Can Bad Design Be Blamed on Focus Groups? Short Answer: Yes

John Mahood By John Mahood

Wait a minute! It must be the designer’s fault.

In this article, I hope to explain why the world is full of mediocre, uninspired design. Part of the reason is that not every designer is a “good” designer. Twenty-five years ago, the average person had never heard of graphic design, and only a rare few were familiar with terms such as “font” and “typography.” With the arrival of the personal computer and software from companies like Adobe, the tools of the designer were available to the masses. Add the information and training available on the Internet, and almost anyone can call themselves a designer.

But this is not the real problem. I’ve seen lackluster design come from the desks of the most talented designers. How can this happen? Do designers get lazy, or do it to spite a difficult client? Maybe, but not in my experience.
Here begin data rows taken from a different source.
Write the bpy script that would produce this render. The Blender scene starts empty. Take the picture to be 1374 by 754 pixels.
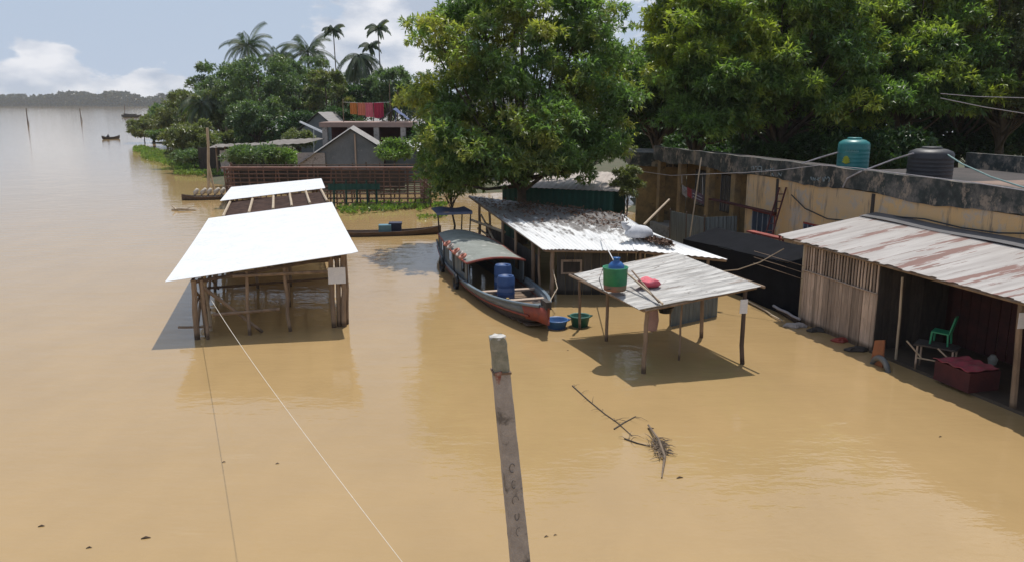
import bpy, math, random
import numpy as np
from mathutils import Vector, Matrix
R = math.radians
random.seed(7); rng = np.random.default_rng(11)
sc = bpy.context.scene
COL = sc.collection

# ---------------------------------------------------------------- camera
F, H, PT = 1078.0, 6.5, R(12.45)
cam_d = bpy.data.cameras.new('camera'); cam = bpy.data.objects.new('camera', cam_d); COL.objects.link(cam)
cam.location = (0, 0, H); cam.rotation_euler = (R(90) - PT, 0, 0)
cam_d.sensor_width = 36; cam_d.lens = 36 * F / 1374
cam_d.clip_start = 0.1; cam_d.clip_end = 9000
sc.camera = cam

# ---------------------------------------------------------------- world, sun, exposure
SUN = Vector((0.13, 0.42, 1.0)).normalized()
EL = math.asin(SUN.z); AZ = math.atan2(SUN.x, SUN.y)
w = bpy.data.worlds.new('World'); sc.world = w; w.use_nodes = True
nt = w.node_tree; nt.nodes.clear(); L = nt.links
out = nt.nodes.new('ShaderNodeOutputWorld'); bg = nt.nodes.new('ShaderNodeBackground')
sky = nt.nodes.new('ShaderNodeTexSky'); sky.sky_type = 'NISHITA'; sky.sun_disc = False
sky.sun_elevation = EL; sky.sun_rotation = AZ; sky.air_density = 1.0; sky.dust_density = 3.0; sky.ozone_density = 1.5
SKY_STRENGTH = 0.07
bg.inputs['Strength'].default_value = SKY_STRENGTH
tc = nt.nodes.new('ShaderNodeTexCoord')
def wn(t, **k):
    n = nt.nodes.new(t)
    for a, b in k.items(): setattr(n, a, b)
    return n
def wm(op, a, b=None, c=None):
    n = wn('ShaderNodeMath', operation=op)
    for i, x in enumerate((a, b, c)):
        if x is None: continue
        if isinstance(x, (int, float)): n.inputs[i].default_value = x
        else: L.new(x, n.inputs[i])
    return n.outputs[0]
mp = wn('ShaderNodeMapping'); mp.inputs['Scale'].default_value = (1, 1, 2.2); L.new(tc.outputs['Generated'], mp.inputs[0])
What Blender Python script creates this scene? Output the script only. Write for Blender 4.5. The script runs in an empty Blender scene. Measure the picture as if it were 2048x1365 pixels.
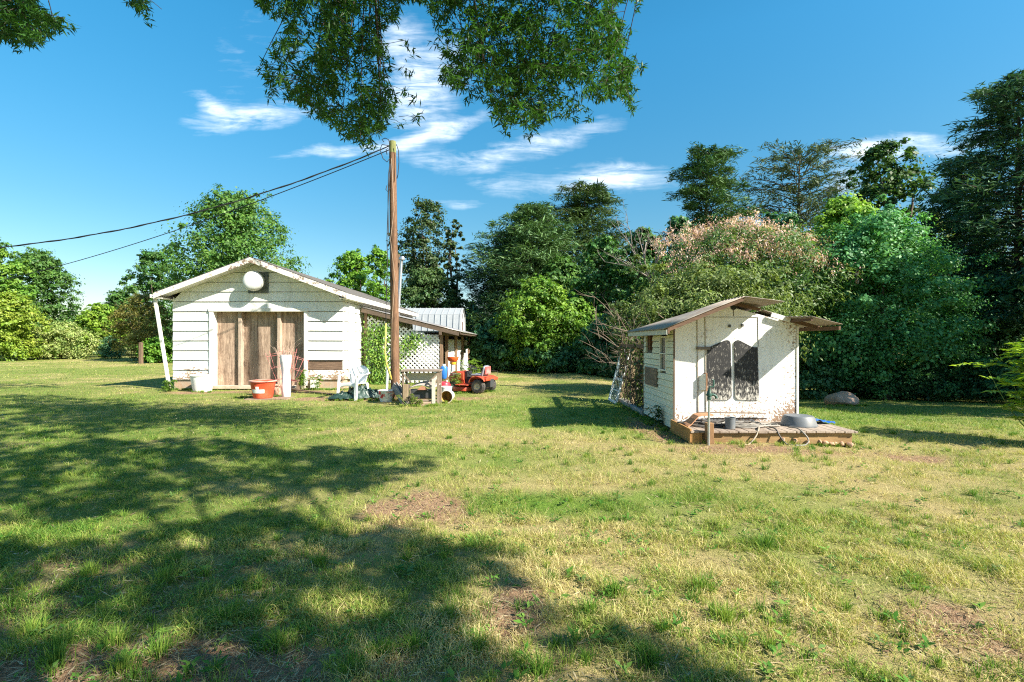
import bpy, math, random
import numpy as np
from mathutils import Vector, Matrix
R = math.radians
rng = np.random.default_rng(7)
random.seed(7)
scene = bpy.context.scene
COL = scene.collection
CH = 1.5                                  # eye height

# ------------------------------------------------------------------ camera, sun, sky
cam = bpy.data.cameras.new("camera"); camo = bpy.data.objects.new("camera", cam); COL.objects.link(camo)
camo.location = (0, 0, CH); camo.rotation_euler = (R(90), 0, 0)
cam.lens = 36 * 1000 / 2048; cam.sensor_width = 36; cam.clip_start = .05; cam.clip_end = 3000
scene.camera = camo
SAZ, SEL = R(60), R(37)                   # sun: to the right of straight-behind, and its height
sdir = Vector((math.sin(SAZ) * math.cos(SEL), -math.cos(SAZ) * math.cos(SEL), math.sin(SEL)))
sl = bpy.data.lights.new("sun", 'SUN'); sl.energy = 5.0; sl.angle = R(.55); sl.color = (1, .93, .80)
so = bpy.data.objects.new("sun", sl); COL.objects.link(so)
so.rotation_euler = sdir.to_track_quat('Z', 'Y').to_euler(); so.location = (20, -20, 30)
scene.view_settings.view_transform = 'Standard'; scene.view_settings.look = 'None'
scene.view_settings.exposure = 1.40; scene.view_settings.gamma = 1
scene.render.engine = 'CYCLES'; scene.cycles.use_denoising = False; scene.cycles.filter_width = 1.15

# ------------------------------------------------------------------ node helpers
class NT:
    def __init__(s, nt): s.nt = nt; s.L = nt.links
    def n(s, t, **k):
        o = s.nt.nodes.new(t)
        for a, b in k.items(): setattr(o, a, b)
        return o
    def setin(s, sock, v):
        if hasattr(v, 'is_linked'): s.L.new(v, sock)
        elif v is not None: sock.default_value = v
    def math(s, op, a, b=None, c=None, clamp=False):
        o = s.n('ShaderNodeMath', operation=op); o.use_clamp = clamp
        s.setin(o.inputs[0], a)
        if b is not None: s.setin(o.inputs[1], b)
        if c is not None: s.setin(o.inputs[2], c)
        return o.outputs[0]
    def ramp(s, f, stops):
        o = s.n('ShaderNodeValToRGB'); e = o.color_ramp.elements
        while len(e) < len(stops): e.new(.5)
        for i, (p, c) in enumerate(stops):
            e[i].position = p; e[i].color = (c, c, c, 1) if not hasattr(c, '__len__') else (*c[:3], 1)
        s.setin(o.inputs[0], f); return o.outputs[0]
    def noise(s, vec, scale, detail=4, rough=.6, dist=0):
        o = s.n('ShaderNodeTexNoise'); s.setin(o.inputs['Vector'], vec)
        o.inputs['Scale'].default_value = scale; o.inputs['Detail'].default_value = detail
        o.inputs['Roughness'].default_value = rough; o.inputs['Distortion'].default_value = dist
        return o.outputs[0]
    def mix(s, f, a, b, mode='MIX'):
        o = s.n('ShaderNodeMix', data_type='RGBA', blend_type=mode)
        s.setin(o.inputs[0], f)
        for sk, v in ((o.inputs[6], a), (o.inputs[7], b)):
            if hasattr(v, 'is_linked'): s.L.new(v, sk)
            else: sk.default_value = (*v[:3], 1)
        return o.outputs[2]
    def mapping(s, vec, scale=(1, 1, 1), rot=(0, 0, 0)):
        o = s.n('ShaderNodeMapping'); s.setin(o.inputs[0], vec)
        o.inputs['Scale'].default_value = scale; o.inputs['Rotation'].default_value = rot
        return o.outputs[0]
    def bump(s, h, st=.3, d=.01):
        o = s.n('ShaderNodeBump'); s.setin(o.inputs['Height'], h)
        o.inputs['Strength'].default_value = st; o.inputs['Distance'].default_value = d
        return o.outputs[0]

def new_mat(name):
    m = bpy.data.materials.new(name); m.use_nodes = True
    m.node_tree.nodes.clear(); t = NT(m.node_tree)
    out = t.n('ShaderNodeOutputMaterial'); p = t.n('ShaderNodeBsdfPrincipled')
    t.L.new(p.outputs[0], out.inputs[0])
    tc = t.n('ShaderNodeTexCoord').outputs['Object']
    return m, t, p, tc, out

def plain(name, col, rough=.6, var=.18, scale=9, dirt=None, dirt_amt=.35, metal=0, bump=.15, stretch=(1, 1, 1), spec=.4):
    """a worn surface: tone drifts, dirt in patches of its own, fine bump"""
    m, t, p, tc, _ = new_mat(name)
    v = t.mapping(tc, stretch)
    n1 = t.noise(v, scale, 5); n2 = t.noise(v, scale * .37 + .3, 6, .7)
    c = t.ramp(n1, [(.25, [x * (1 - var) for x in col]), (.7, [min(1, x * (1 + var * .6)) for x in col])])
    if dirt:
        k = t.ramp(n2, [(.62 - dirt_amt * .4, 0), (.78, 1)])
        c = t.mix(t.math('MULTIPLY', k, .85), c, dirt)
    t.L.new(c, p.inputs['Base Color']); p.inputs['Roughness'].default_value = rough
    p.inputs['Metallic'].default_value = metal; p.inputs['Specular IOR Level'].default_value = spec
    t.L.new(t.bump(t.noise(v, scale * 4, 4), bump, .006), p.inputs['Normal'])
    return m

def paint(name, col=(.78, .78, .74), under=(.20, .13, .08), chip=.5, cs=14, stain=(.42, .36, .27), lower=None, stretch=(1, 1, 1)):
    """old white paint: stains, chips down to bare wood; lower = (z, fade) more wear near z"""
    m, t, p, tc, _ = new_mat(name)
    v = t.mapping(tc, stretch)
    big = t.noise(tc, 1.3, 5, .65); fine = t.noise(v, cs, 6, .75, .4); streak = t.noise(t.mapping(tc, (9, 9, .8)), 1.6, 4)
    c = t.mix(t.ramp(t.math('MULTIPLY', big, streak), [(.24, 0), (.5, .55)]), col, stain)
    c = t.mix(t.ramp(t.noise(tc, 34, 3), [(.4, 0), (.75, .22)]), c, [x * .7 for x in col])
    fl = t.ramp(t.noise(t.mapping(tc, (1, 1, .45)), 75, 2, .5, .6), [(.60, 0), (.70, .32)]); c = t.mix(t.math('MULTIPLY', fl, t.ramp(big, [(.35, .25), (.6, 1)])), c, (.30, .25, .19))
    k = t.math('ADD', t.math('MULTIPLY', fine, .7), t.math('MULTIPLY', big, .3))
    if lower:
        sx = t.n('ShaderNodeSeparateXYZ'); t.L.new(tc, sx.inputs[0])
        mr = t.n('ShaderNodeMapRange'); t.L.new(sx.outputs[2], mr.inputs[0])
        mr.inputs[1].default_value = lower[0]; mr.inputs[2].default_value = lower[1]
        mr.inputs[3].default_value = lower[2]; mr.inputs[4].default_value = 0
        k = t.math('ADD', k, mr.outputs[0])
        if len(lower) > 3:
            mr = t.n('ShaderNodeMapRange'); t.L.new(sx.outputs[0], mr.inputs[0])
            mr.inputs[1].default_value = lower[3]; mr.inputs[2].default_value = lower[4]
            mr.inputs[3].default_value = 0; mr.inputs[4].default_value = lower[5]
            k = t.math('ADD', k, mr.outputs[0])
    th = .78 - chip * .3
    f = t.ramp(k, [(th, 0), (th + .03, 1)])
    c = t.mix(f, c, t.mix(streak, under, [x * 1.8 for x in under]))
    t.L.new(c, p.inputs['Base Color']); p.inputs['Roughness'].default_value = .75
    p.inputs['Specular IOR Level'].default_value = .25
    t.L.new(t.bump(t.math('SUBTRACT', t.math('MULTIPLY', fine, .3), f), .5, .004), p.inputs['Normal'])
    return m

def wood(name, a, b, axis=2, scale=3.0, rough=.85, knots=True):
    m, t, p, tc, _ = new_mat(name)
    st = [11, 11, 11]; st[axis] = .75
    v = t.mapping(tc, st)
    g = t.noise(v, scale, 7, .72, .9); w = t.noise(tc, 1.6, 4, .6)
    kn = t.noise(t.mapping(tc, [3.2 if i != axis else 1.1 for i in range(3)]), 3.0, 2, .4, 3.5)
    k = t.math('ADD', t.math('MULTIPLY', g, .6), t.math('ADD', t.math('MULTIPLY', w, .25), t.math('MULTIPLY', kn, .2 if knots else .05)))
    c = t.ramp(k, [(.36, b), (.5, [(x + y) / 2 for x, y in zip(a, b)]), (.62, a), (.75, [x * 1.25 for x in a])])
    t.L.new(c, p.inputs['Base Color']); p.inputs['Roughness'].default_value = rough
    p.inputs['Specular IOR Level'].default_value = .2
    t.L.new(t.bump(g, .5, .006), p.inputs['Normal'])
    return m

def leaf_mat(name, tr=.35, rough=.55):
    m, t, p, tc, out = new_mat(name)
    a = t.n('ShaderNodeAttribute', attribute_name='Col')
    t.L.new(a.outputs[0], p.inputs['Base Color']); p.inputs['Roughness'].default_value = rough
    p.inputs['Specular IOR Level'].default_value = .3
    tl = t.n('ShaderNodeBsdfTranslucent')
    t.L.new(t.mix(1, a.outputs[0], (1.15, 1.25, .55), 'MULTIPLY'), tl.inputs[0])
    mx = t.n('ShaderNodeMixShader'); mx.inputs[0].default_value = tr
    t.L.new(p.outputs[0], mx.inputs[1]); t.L.new(tl.outputs[0], mx.inputs[2]); t.L.new(mx.outputs[0], out.inputs[0])
    return m

# ------------------------------------------------------------------ mesh helpers
class MB:
    def __init__(s): s.v = []; s.f = []
    def add(s, v, f):
        o = len(s.v); s.v += [tuple(p) for p in v]; s.f += [tuple(i + o for i in q) for q in f]; return s
    def box(s, x0, x1, y0, y1, z0, z1):
        v = [(x, y, z) for x in (x0, x1) for y in (y0, y1) for z in (z0, z1)]
        return s.add(v, [(0, 1, 3, 2), (4, 6, 7, 5), (0, 4, 5, 1), (2, 3, 7, 6), (0, 2, 6, 4), (1, 5, 7, 3)])
    def bar(s, a, b, w, h, up=(0, 0, 1)):
        """box beam from a to b, w across, h along 'up'"""
        a, b = Vector(a), Vector(b); d = (b - a).normalized(); u = Vector(up)
        x = d.cross(u)
        if x.length < 1e-4: x = d.cross(Vector((0, 1, 0)))
        x.normalize(); u = x.cross(d).normalized(); x *= w / 2; u *= h / 2
        v = [p + i * x + j * u for p in (a, b) for i in (-1, 1) for j in (-1, 1)]
        return s.add(v, [(0, 1, 3, 2), (4, 6, 7, 5), (0, 4, 5, 1), (2, 3, 7, 6), (0, 2, 6, 4), (1, 5, 7, 3)])
    def prism(s, poly, vec):
        """polygon of 3-D points pushed along vec"""
        n = len(poly); vec = Vector(vec); v = [Vector(p) for p in poly]; v += [p + vec for p in v]
        return s.add(v, [tuple(range(n)), tuple(reversed(range(n, 2 * n)))] + [(i, (i + 1) % n, n + (i + 1) % n, n + i) for i in range(n)])
    def tube(s, pts, r, n=8, cap=True):
        pts = [Vector([float(c) for c in p]) for p in pts]; m = len(pts)
        rs = [float(q) for q in r] if hasattr(r, '__len__') else [float(r)] * m
        v = []; x = None
        for i, p in enumerate(pts):
            d = (pts[min(i + 1, m - 1)] - pts[max(i - 1, 0)])
            d = d.normalized() if d.length > 1e-9 else Vector((0, 0, 1))
            if x is None:
                x = d.cross(Vector((0, 0, 1)) if abs(d.z) < .9 else Vector((1, 0, 0))).normalized()
            else:
                x = (x - d * x.dot(d)); x = x.normalized() if x.length > 1e-6 else d.orthogonal().normalized()
            y = d.cross(x)
            v += [p + rs[i] * (math.cos(2 * math.pi * k / n) * x + math.sin(2 * math.pi * k / n) * y) for k in range(n)]
        f = [(i * n + k, i * n + (k + 1) % n, (i + 1) * n + (k + 1) % n, (i + 1) * n + k) for i in range(m - 1) for k in range(n)]
        if cap: f += [tuple(reversed(range(n))), tuple(range((m - 1) * n, m * n))]
        return s.add(v, f)
    def lathe(s, prof, c=(0, 0, 0), ax=(0, 0, 1), n=28, close=False):
        """profile (radius, height along ax) turned about ax"""
        ax = Vector(ax).normalized(); x = ax.orthogonal().normalized(); y = ax.cross(x); c = Vector(c)
        v = [c + ax * h + r * (math.cos(2 * math.pi * k / n) * x + math.sin(2 * math.pi * k / n) * y) for r, h in prof for k in range(n)]
        m = len(prof)
        f = [(i * n + k, i * n + (k + 1) % n, (i + 1) * n + (k + 1) % n, (i + 1) * n + k) for i in range(m - 1) for k in range(n)]
        if prof[0][0] > 1e-4 and close: f.append(tuple(reversed(range(n))))
        if prof[-1][0] > 1e-4 and close: f.append(tuple(range((m - 1) * n, m * n)))
        return s.add(v, f)
    def grid(s, fn, nu, nv, skip=None):
        v = [fn(i / nu, j / nv) for j in range(nv + 1) for i in range(nu + 1)]
        f = [(j * (nu + 1) + i, j * (nu + 1) + i + 1, (j + 1) * (nu + 1) + i + 1, (j + 1) * (nu + 1) + i)
             for j in range(nv) for i in range(nu) if not (skip and skip(i, j))]
        return s.add(v, f)
    def build(s, name, mat, parent=None, w=True, smooth=False, bevel=0, thick=0, sub=0):
        root = parent
        while root is not None and root.parent: root = root.parent
        o = root.location if (root is not None and w) else Vector((0, 0, 0))
        me = bpy.data.meshes.new(name)
        me.from_pydata([(p[0] - o.x, p[1] - o.y, p[2] - o.z) for p in s.v], [], s.f)
        import bmesh
        bm = bmesh.new(); bm.from_mesh(me); bmesh.ops.recalc_face_normals(bm, faces=bm.faces); bm.to_mesh(me); bm.free()
        me.materials.append(mat)
        ob = bpy.data.objects.new(name, me); COL.objects.link(ob)
        if parent is not None: ob.parent = parent
        if thick:
            k = ob.modifiers.new('thickness', 'SOLIDIFY'); k.thickness = thick; k.offset = 0
        if sub:
            k = ob.modifiers.new('smooth', 'SUBSURF'); k.levels = sub; k.render_levels = sub
        if bevel:
            k = ob.modifiers.new('bevel', 'BEVEL'); k.width = bevel; k.segments = 2; k.limit_method = 'ANGLE'; k.angle_limit = R(40)
        if smooth:
            me.polygons.foreach_set('use_smooth', [True] * len(me.polygons))
            if not sub and smooth != 2:
                try: me.set_sharp_from_angle(angle=R(38))
                except Exception: pass
        return ob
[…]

More often than not, it’s the client’s need (or perceived need) to design by committee. Or rather, not trust the designer, or even worse, not trust themselves.

Unfortunately, most of our colleagues, friends and family don’t have much of a design aesthetic.

“It’s really hard to design products by focus groups. A lot of times, people don’t know what they want until you show it to them.”
– Steve Jobs

I can’t tell you the number of clients that have taken potentially award-winning design, that also met strategic business objectives, and passed it around to a group of friends and family for inexperienced and sometimes destructive feedback. This is tough to say, and not meant as an insult, but not everyone is a designer, nor should they be.

No one is the best at everything. Our co-workers may make excellent business decisions, but we’re not going to trust them to choose the color of our next car (unless they’ve studied automotive design, and probably not even then). My best friend, Joe, makes an awesome BBQ sauce, but I went with an architect to design my kitchen. And I love Aunt Ester, but she’s not picking my tie.

But it’s okay that most of us aren’t designers, and it’s okay that most designers can’t spell (I can tell you this from experience). Think twice before you ask someone their opinion of your new logo. Did they go to art school? Do they read design magazines for fun? Do their socks match? Our designers say “yes” to all three.

What would the world look like if we let these focus groups take over?

“If I had asked people what they wanted, they would have said faster horses.”
– Henry Ford

Some of the world’s most iconic logos would look much different if they were designed by focus group. Take McDonald’s for example. The company and brand is almost synonymous with its logo of the golden arches. If designed though the influence of McDonald’s customers it would probably look more like this:

McDonald's good logo vs. bad

The purpose of too many focus groups seems to be to make the most people happy. To do that, you need to compromise. And compromise leads to the dark side (sorry for the Star Wars pun). Compromise leads to mediocre design, that gets lost in today’s sea of marketing.

Just for fun, here’s what Starbucks’ and Nike’s logos might look like:

Starbucks good and bad logo.

Nike good and bad logo

As you can see, it doesn’t pay off to “play it safe” when it comes to design.

Instead, trust the designer.

“I skate to where the puck is going to be, not where it has been.”
– Wayne Gretzky

The designer is a professional. The designer has studied design at a university and has a degree. The designer has spent hundreds of hours in their craft to understand typography, color theory, composition, marketing and human behavior. And better yet, our designers work with a team of fellow designers, and can take advantage of their expertise and knowledge of past mistakes.